Mesmo assim, a Assembleia Nacional Francesa decidiu fazer uma votação simbólica na terça-feira (26), na qual rejeitou por 484 a 70 o acordo. Como dito, esse resultado não possui qualquer valor prático, pois a decisão sobre o acordo se dará em outras instâncias. No entanto, ele sinalizou uma ampla rejeição francesa sobre o tema e produziu uma unidade entre os partidos políticos que, em outros temas urgentes, como orçamento, não estão conseguindo chegar a acordo algum.

A curiosa coalizão contra a carne do Mercosul vai desde partidos bem à esquerda, como A França Insubmissa (Melanchon), que afirma defender os interesses dos pequenos agricultores, passando pelos ecologistas, que se afirmam preocupados com a preservação da Amazônia, até a extrema direita do Rassemblement National (Le Pen). “Nossos agricultores não querem morrer e nossos pratos não são latas de lixo”, chegou a dizer um deputado da direita.

 

Interesses em jogo

Fica evidente o conflito de interesses entre o agro brasileiro e o francês. Este último teme perder seu mercado para os produtos brasileiros, que conseguem chegar às prateleiras a um preço bem mais competitivo.
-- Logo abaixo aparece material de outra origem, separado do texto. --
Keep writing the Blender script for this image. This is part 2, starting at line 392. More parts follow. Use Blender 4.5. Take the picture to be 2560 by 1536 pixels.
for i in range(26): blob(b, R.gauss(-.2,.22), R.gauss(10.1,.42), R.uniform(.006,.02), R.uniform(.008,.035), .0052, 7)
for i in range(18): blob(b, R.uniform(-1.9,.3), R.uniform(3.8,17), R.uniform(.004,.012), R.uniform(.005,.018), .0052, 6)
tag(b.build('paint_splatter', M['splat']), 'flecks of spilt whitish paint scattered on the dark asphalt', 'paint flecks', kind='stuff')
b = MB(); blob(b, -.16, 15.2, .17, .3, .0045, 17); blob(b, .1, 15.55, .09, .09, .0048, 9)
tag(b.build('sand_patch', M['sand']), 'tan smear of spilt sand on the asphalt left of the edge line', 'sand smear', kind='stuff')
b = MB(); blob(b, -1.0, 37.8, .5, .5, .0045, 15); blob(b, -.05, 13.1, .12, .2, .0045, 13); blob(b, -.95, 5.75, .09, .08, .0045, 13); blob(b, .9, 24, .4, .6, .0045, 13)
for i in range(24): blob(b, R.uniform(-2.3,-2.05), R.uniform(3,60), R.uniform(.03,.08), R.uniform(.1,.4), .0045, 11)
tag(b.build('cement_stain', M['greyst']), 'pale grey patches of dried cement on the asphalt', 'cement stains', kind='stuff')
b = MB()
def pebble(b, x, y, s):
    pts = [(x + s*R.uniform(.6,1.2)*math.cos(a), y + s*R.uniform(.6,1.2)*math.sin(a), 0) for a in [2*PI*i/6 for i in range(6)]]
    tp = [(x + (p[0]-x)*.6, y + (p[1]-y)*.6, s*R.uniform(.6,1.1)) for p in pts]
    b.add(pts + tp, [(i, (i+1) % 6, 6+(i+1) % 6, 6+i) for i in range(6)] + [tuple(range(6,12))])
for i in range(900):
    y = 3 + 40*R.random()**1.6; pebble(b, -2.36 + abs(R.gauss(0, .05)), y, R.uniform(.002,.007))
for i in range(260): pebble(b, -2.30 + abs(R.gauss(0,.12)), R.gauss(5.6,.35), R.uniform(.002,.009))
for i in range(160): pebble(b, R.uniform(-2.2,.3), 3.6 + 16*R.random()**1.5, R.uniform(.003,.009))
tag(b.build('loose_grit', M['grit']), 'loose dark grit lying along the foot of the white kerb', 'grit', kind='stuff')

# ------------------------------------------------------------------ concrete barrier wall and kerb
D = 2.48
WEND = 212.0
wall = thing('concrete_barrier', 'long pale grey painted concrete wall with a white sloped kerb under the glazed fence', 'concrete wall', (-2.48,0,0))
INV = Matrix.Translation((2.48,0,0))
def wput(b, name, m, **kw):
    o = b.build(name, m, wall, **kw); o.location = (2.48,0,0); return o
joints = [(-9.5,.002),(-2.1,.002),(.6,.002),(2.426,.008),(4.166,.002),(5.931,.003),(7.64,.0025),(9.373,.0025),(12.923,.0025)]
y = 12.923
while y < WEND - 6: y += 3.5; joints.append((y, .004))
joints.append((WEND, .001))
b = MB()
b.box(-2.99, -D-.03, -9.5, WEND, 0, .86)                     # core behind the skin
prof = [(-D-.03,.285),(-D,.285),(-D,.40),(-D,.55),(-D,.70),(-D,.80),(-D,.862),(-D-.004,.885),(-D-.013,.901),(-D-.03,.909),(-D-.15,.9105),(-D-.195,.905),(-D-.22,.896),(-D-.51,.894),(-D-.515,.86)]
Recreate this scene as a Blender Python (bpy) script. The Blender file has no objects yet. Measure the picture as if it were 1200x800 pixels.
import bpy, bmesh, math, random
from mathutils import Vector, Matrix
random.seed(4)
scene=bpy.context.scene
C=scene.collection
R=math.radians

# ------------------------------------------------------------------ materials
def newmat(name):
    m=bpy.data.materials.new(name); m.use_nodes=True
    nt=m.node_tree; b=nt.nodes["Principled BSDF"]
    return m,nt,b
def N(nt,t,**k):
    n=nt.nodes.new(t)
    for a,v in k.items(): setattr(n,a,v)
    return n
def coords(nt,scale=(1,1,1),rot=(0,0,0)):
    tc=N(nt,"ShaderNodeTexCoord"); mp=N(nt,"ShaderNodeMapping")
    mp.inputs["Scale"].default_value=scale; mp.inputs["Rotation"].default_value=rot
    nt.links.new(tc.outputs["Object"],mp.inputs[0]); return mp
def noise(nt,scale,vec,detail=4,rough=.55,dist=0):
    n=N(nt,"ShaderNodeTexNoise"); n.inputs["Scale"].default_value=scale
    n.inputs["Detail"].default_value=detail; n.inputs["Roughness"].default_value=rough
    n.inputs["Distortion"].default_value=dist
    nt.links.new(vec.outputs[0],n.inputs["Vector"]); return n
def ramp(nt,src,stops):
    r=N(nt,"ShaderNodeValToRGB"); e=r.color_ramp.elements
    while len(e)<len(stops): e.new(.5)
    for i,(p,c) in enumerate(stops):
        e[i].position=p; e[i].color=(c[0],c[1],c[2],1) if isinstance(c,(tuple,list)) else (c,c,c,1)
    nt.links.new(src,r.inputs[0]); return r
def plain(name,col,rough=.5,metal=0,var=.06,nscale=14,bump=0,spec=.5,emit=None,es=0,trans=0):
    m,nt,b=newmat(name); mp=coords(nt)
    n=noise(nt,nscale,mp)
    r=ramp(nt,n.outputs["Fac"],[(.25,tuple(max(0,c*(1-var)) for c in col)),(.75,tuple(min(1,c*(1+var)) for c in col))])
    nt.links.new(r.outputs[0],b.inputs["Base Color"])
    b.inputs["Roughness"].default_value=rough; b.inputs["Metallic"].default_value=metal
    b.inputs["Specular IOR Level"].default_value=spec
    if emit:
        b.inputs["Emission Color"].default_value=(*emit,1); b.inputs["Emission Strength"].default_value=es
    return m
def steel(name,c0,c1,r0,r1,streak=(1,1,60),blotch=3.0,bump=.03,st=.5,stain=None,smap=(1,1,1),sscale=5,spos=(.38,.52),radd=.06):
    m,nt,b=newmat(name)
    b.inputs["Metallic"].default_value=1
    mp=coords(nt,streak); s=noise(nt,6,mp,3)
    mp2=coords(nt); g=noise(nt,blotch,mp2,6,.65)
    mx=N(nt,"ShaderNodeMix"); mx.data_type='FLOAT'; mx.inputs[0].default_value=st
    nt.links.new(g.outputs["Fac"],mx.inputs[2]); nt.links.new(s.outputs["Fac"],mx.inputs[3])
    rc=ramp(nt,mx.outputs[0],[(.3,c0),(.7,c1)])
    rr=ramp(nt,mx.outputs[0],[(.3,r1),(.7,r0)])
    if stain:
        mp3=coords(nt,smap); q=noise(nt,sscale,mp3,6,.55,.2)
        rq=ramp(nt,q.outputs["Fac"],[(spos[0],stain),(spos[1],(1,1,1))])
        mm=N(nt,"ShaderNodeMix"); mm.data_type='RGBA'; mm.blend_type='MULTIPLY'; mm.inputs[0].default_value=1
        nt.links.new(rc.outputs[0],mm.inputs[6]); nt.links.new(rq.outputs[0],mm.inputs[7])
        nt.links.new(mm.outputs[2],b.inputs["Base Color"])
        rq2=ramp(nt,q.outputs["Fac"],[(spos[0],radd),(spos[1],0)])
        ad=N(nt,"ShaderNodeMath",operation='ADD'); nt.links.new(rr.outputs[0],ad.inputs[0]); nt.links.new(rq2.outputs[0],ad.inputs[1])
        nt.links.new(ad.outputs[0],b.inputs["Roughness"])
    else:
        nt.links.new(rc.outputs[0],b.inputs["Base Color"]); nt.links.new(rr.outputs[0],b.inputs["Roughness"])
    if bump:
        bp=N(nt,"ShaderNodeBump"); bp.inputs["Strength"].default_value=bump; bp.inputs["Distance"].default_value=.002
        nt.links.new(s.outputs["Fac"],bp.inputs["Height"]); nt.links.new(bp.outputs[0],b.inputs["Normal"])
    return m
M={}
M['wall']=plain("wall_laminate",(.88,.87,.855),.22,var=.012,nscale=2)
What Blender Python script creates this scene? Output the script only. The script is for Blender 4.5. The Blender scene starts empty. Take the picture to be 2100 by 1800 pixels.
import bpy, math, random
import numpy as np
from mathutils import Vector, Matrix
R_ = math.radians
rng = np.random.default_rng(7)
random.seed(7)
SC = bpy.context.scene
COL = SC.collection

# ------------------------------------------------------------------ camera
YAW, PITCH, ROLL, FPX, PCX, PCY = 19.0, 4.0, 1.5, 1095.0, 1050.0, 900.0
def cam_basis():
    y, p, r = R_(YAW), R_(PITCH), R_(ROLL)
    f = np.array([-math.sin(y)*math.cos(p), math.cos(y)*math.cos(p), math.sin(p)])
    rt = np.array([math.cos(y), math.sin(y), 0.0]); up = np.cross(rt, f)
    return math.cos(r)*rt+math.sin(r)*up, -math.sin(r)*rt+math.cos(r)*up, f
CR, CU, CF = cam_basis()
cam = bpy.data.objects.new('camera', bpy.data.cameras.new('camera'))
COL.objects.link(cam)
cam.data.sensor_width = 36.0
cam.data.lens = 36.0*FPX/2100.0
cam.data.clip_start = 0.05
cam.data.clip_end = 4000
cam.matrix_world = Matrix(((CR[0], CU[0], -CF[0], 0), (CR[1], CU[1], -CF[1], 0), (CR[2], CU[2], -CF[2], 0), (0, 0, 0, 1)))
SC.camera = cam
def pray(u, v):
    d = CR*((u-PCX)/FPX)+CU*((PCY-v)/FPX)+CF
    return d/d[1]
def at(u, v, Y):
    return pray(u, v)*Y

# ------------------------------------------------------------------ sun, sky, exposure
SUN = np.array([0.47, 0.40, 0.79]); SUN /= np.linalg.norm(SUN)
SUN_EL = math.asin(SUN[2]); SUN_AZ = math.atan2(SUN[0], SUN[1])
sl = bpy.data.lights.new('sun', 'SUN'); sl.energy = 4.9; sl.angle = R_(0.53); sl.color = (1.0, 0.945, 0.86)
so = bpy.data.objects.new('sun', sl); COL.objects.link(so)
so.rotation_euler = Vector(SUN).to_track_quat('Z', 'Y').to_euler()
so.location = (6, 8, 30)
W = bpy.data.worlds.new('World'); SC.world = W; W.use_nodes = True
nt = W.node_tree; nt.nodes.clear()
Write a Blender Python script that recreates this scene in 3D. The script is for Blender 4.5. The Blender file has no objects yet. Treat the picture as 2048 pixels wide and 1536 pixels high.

Já o setor brasileiro não teria muito a perder caso fosse mantido um boicote francês a seus produtos, já que a França foi responsável por pífios 0,02% das vendas externas brasileiras até outubro. Ou seja, nessa queda de braço econômica, o poder relativo do agro brasileiro é muito mais forte.

Já a rede Carrefour possui uma posição mais vulnerável, tanto que voltou atras em sua desastrosa declaração, pois um desabastecimento de suas lojas acarretaria perdas financeiras.

Do ponto de vista político, o jogo segue em aberto. O governo Macron já se posicionou contrário ao acordo, mas sozinho também não será capaz de barrá-lo. Precisaria reunir ao menos quatro países europeus que, juntos, representam pelo menos 35% da população da União Europeia, tarefa que não será fácil, dadas as divergências de interesses internos ao bloco. A Alemanha, por exemplo, é favorável, visando ampliar suas exportações de automóveis para o Mercosul.

Seguiremos acompanhando os desdobramentos dessa contenta e analisando seus possíveis efeitos, pois existe a possibilidade de que o acordo finalmente seja assinado na semana que vem, na rodada do Uruguai.

 

 

 

 

Observação: Esse conteúdo não representa, necessariamente, a opinião da Fundação Podemos.